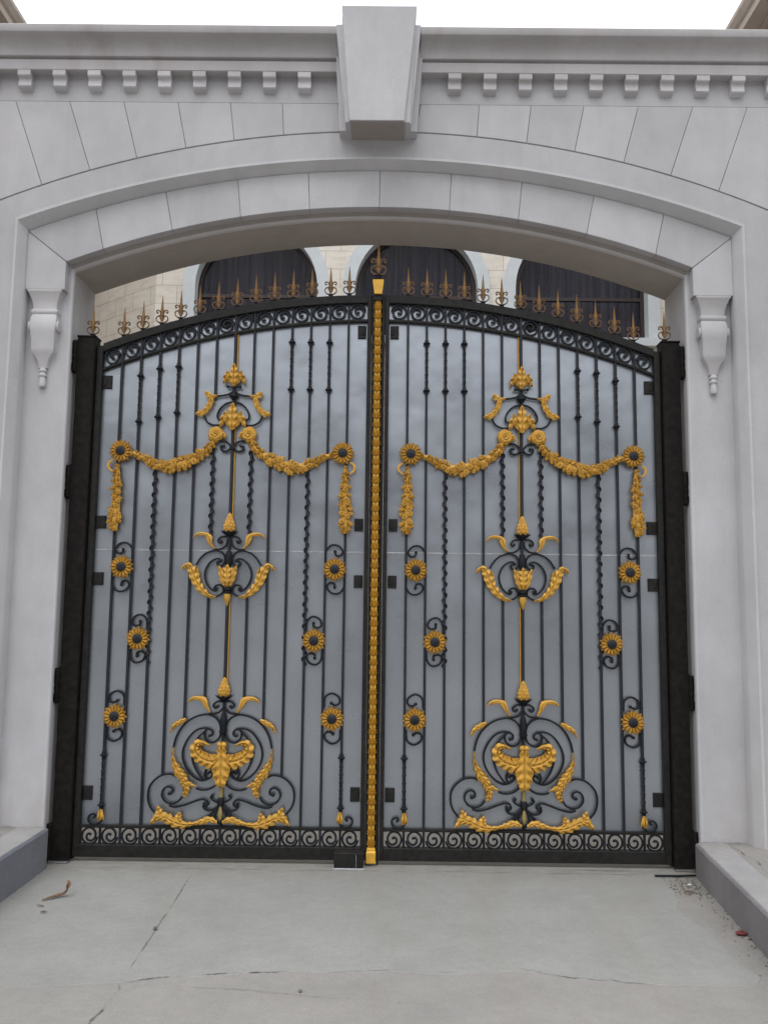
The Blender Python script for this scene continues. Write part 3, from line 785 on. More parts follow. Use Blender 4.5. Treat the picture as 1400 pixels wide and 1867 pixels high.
    for k in range(2):
        mb = mk()
        if k == 0: mb.box(XC-1.90, XC-.066, .030, .033, .215, zs-.002)
        else:
            X = [1.90+(.066-1.90)*i/24 for i in range(25)]
            for i in range(24):
                q = [(XC-X[i], zs+.004), (XC-X[i+1], zs+.004), (XC-X[i+1], arc_z(X[i+1])+.135), (XC-X[i], arc_z(X[i])+.135)]
                mb.add([(p[0], .030, p[1]) for p in q]+[(p[0], .033, p[1]) for p in q], [(0,1,2,3),(7,6,5,4),(0,4,5,1),(2,6,7,3)])
        mb.build('backing_sheet', M['sheet'], L, 'lower silver metal sheet' if k == 0 else 'upper silver metal sheet reaching under the arched rail')
    mb = mk(); mb.box(XC-1.879, XC-.0775, .0275, .0345, zs-.0025, zs+.0025); mb.build('sheet_seam', M['seam'], L)
    for (X, z, w, h) in ((.112, 3.528, .058, .090), (.115, 2.192, .058, .084), (.113, 1.812, .058, .084), (.113, .433, .062, .090),
                         (1.851, 3.157, .062, .090), (1.848, 2.192, .066, .086), (1.848, 1.812, .066, .086), (1.848, .423, .060, .090)):
        mb = mk(); u = XC-X; mb.box(u-w/2, u+w/2, .016, .029, z-h/2, z+h/2, .003)
        inn = .012 if X < 1 else -.012
        mb.box(u+inn-.008, u+inn+.008, .010, .017, z-.022, z+.022, .002)
        mb.build('sheet_clip', M['iron_frame'], L)
    # dark plates behind the two middle scrolls of the upper border
    for u, a0, a1 in ((-.075, 0, 360), (.13, -60, 200)):
        mb = mk(); R = .040 if a1 == 360 else .034; zc = arc_z(A(u))+.092
        poly = [(u+R*math.cos(R_(a0+(a1-a0)*k/20)), zc+R*.8*math.sin(R_(a0+(a1-a0)*k/20))) for k in range(20 if a1 == 360 else 21)]
        mb.prism(poly, .0185, .0285); mb.build('round_dark_plate', M['iron_frame'], L)
    # drop bolt
    mb = mk(); mb.box(XC-.042, XC-.032, .0, .010, -.01, ZB0+.01); mb.build('drop_bolt', M['iron'], L)
    if not right:
        # gilded leaf strip covering the joint: belongs to this leaf
        mb = MB(); uc = XC-.004; mb.box(uc-.034, uc+.030, .020, .030, .03, 3.77); mb.build('cover_strip', M['iron_frame'], L); mb = MB()
        mb.box(uc-.020, uc+.020, -.014, -.008, .110, 3.775, .003)
        mb.build('strip_backing', M['gold_strip'], L)
        mb = MB(); n = 57; z0, z1 = .118, 3.735; st = (z1-z0)/n
        for k in range(n):
            z = z0+k*st
            for r, (dx, dz, w) in enumerate(((.0275,.018,.0056),(.0240,.035,.0056),(.0145,.048,.0056))):
                for sg in (-1, 1):
                    a = math.atan2(dz, sg*dx); petal(mb, uc+sg*.002, z+.004, a, .003, math.hypot(dx, dz), w, -.015-.0035*r, .007, .012)
            petal(mb, uc, z+.004, PI/2, .003, .064, .0058, -.024, .007, .013)
        mb.build('gilded_leaf_strip', M['gold_strip'], L)
        mb = MB()
        mb.loft([[(uc-w, -.050, z), (uc+w, -.050, z), (uc+w, -.008, z), (uc-w, -.008, z)] for z, w in ((3.779,.0265),(3.790,.0265),(3.868,.037),(3.880,.037))])
        mb.build('gilded_cap', M['gold_strip'], L)
        mb = MB()
        mb.loft([[(uc-w, -d, z), (uc+w, -d, z), (uc+w, -.008, z), (uc-w, -.008, z)] for z, w, d in ((.022,.030,.046),(.085,.030,.046),(.095,.027,.036),(.104,.027,.036),(.112,.024,.024))])
        mb.build('gilded_foot', M['gold_strip'], L)
        mb = MB(); mb.box(uc-.024, uc+.024, -.03, .04, 3.77, 3.777); mb.lathe([(.001,-.03),(.030,-.03),(.034,-.012),(.024,.0),(.030,.012),(.001,.016)], cx=uc, cy=.0, n=16, base=3.912)
        mb.box(uc-.028, uc+.028, -.034, .034, 3.74, 3.776) ; mb.build('neck', M['iron'], L)
        f = spear_finial(L, uc, -.004, 3.925, FIN_BIG); f['label'] = 'tall spear finial crowning the meeting edge'
        # lock box
        mb = MB(); mb.box(XC-.236, XC-.050, -.105, .012, .008, .098, .004)
        lb = mb.build('lock_box', M['iron_frame'], L)
        mb = MB(); mb.box(XC-.242, XC-.046, -.112, .015, -.004, .007, .002); mb.box(XC-.096, XC-.0945, -.1065, -.1045, .01, .09); mb.build('base_plate', M['seam'], lb)
    return L
build_leaf(False); build_leaf(True)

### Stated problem
In your copy, leave out the pictures and reproduce the material above exactly.

### Task output
The Blender Python script for this scene continues. Write part 3, from line 785 on. More parts follow. Use Blender 4.5. Treat the picture as 1400 pixels wide and 1867 pixels high.
    for k in range(2):
        mb = mk()
        if k == 0: mb.box(XC-1.90, XC-.066, .030, .033, .215, zs-.002)
        else:
            X = [1.90+(.066-1.90)*i/24 for i in range(25)]
            for i in range(24):
                q = [(XC-X[i], zs+.004), (XC-X[i+1], zs+.004), (XC-X[i+1], arc_z(X[i+1])+.135), (XC-X[i], arc_z(X[i])+.135)]
                mb.add([(p[0], .030, p[1]) for p in q]+[(p[0], .033, p[1]) for p in q], [(0,1,2,3),(7,6,5,4),(0,4,5,1),(2,6,7,3)])
        mb.build('backing_sheet', M['sheet'], L, 'lower silver metal sheet' if k == 0 else 'upper silver metal sheet reaching under the arched rail')
    mb = mk(); mb.box(XC-1.879, XC-.0775, .0275, .0345, zs-.0025, zs+.0025); mb.build('sheet_seam', M['seam'], L)
    for (X, z, w, h) in ((.112, 3.528, .058, .090), (.115, 2.192, .058, .084), (.113, 1.812, .058, .084), (.113, .433, .062, .090),
                         (1.851, 3.157, .062, .090), (1.848, 2.192, .066, .086), (1.848, 1.812, .066, .086), (1.848, .423, .060, .090)):
        mb = mk(); u = XC-X; mb.box(u-w/2, u+w/2, .016, .029, z-h/2, z+h/2, .003)
        inn = .012 if X < 1 else -.012
        mb.box(u+inn-.008, u+inn+.008, .010, .017, z-.022, z+.022, .002)
        mb.build('sheet_clip', M['iron_frame'], L)
    # dark plates behind the two middle scrolls of the upper border
    for u, a0, a1 in ((-.075, 0, 360), (.13, -60, 200)):
        mb = mk(); R = .040 if a1 == 360 else .034; zc = arc_z(A(u))+.092
        poly = [(u+R*math.cos(R_(a0+(a1-a0)*k/20)), zc+R*.8*math.sin(R_(a0+(a1-a0)*k/20))) for k in range(20 if a1 == 360 else 21)]
        mb.prism(poly, .0185, .0285); mb.build('round_dark_plate', M['iron_frame'], L)
    # drop bolt
    mb = mk(); mb.box(XC-.042, XC-.032, .0, .010, -.01, ZB0+.01); mb.build('drop_bolt', M['iron'], L)
    if not right:
        # gilded leaf strip covering the joint: belongs to this leaf
        mb = MB(); uc = XC-.004; mb.box(uc-.034, uc+.030, .020, .030, .03, 3.77); mb.build('cover_strip', M['iron_frame'], L); mb = MB()
        mb.box(uc-.020, uc+.020, -.014, -.008, .110, 3.775, .003)
        mb.build('strip_backing', M['gold_strip'], L)
        mb = MB(); n = 57; z0, z1 = .118, 3.735; st = (z1-z0)/n
        for k in range(n):
            z = z0+k*st
            for r, (dx, dz, w) in enumerate(((.0275,.018,.0056),(.0240,.035,.0056),(.0145,.048,.0056))):
                for sg in (-1, 1):
                    a = math.atan2(dz, sg*dx); petal(mb, uc+sg*.002, z+.004, a, .003, math.hypot(dx, dz), w, -.015-.0035*r, .007, .012)
            petal(mb, uc, z+.004, PI/2, .003, .064, .0058, -.024, .007, .013)
        mb.build('gilded_leaf_strip', M['gold_strip'], L)
        mb = MB()
        mb.loft([[(uc-w, -.050, z), (uc+w, -.050, z), (uc+w, -.008, z), (uc-w, -.008, z)] for z, w in ((3.779,.0265),(3.790,.0265),(3.868,.037),(3.880,.037))])
        mb.build('gilded_cap', M['gold_strip'], L)
        mb = MB()
        mb.loft([[(uc-w, -d, z), (uc+w, -d, z), (uc+w, -.008, z), (uc-w, -.008, z)] for z, w, d in ((.022,.030,.046),(.085,.030,.046),(.095,.027,.036),(.104,.027,.036),(.112,.024,.024))])
        mb.build('gilded_foot', M['gold_strip'], L)
        mb = MB(); mb.box(uc-.024, uc+.024, -.03, .04, 3.77, 3.777); mb.lathe([(.001,-.03),(.030,-.03),(.034,-.012),(.024,.0),(.030,.012),(.001,.016)], cx=uc, cy=.0, n=16, base=3.912)
        mb.box(uc-.028, uc+.028, -.034, .034, 3.74, 3.776) ; mb.build('neck', M['iron'], L)
        f = spear_finial(L, uc, -.004, 3.925, FIN_BIG); f['label'] = 'tall spear finial crowning the meeting edge'
        # lock box
        mb = MB(); mb.box(XC-.236, XC-.050, -.105, .012, .008, .098, .004)
        lb = mb.build('lock_box', M['iron_frame'], L)
        mb = MB(); mb.box(XC-.242, XC-.046, -.112, .015, -.004, .007, .002); mb.box(XC-.096, XC-.0945, -.1065, -.1045, .01, .09); mb.build('base_plate', M['seam'], lb)
    return L
build_leaf(False); build_leaf(True)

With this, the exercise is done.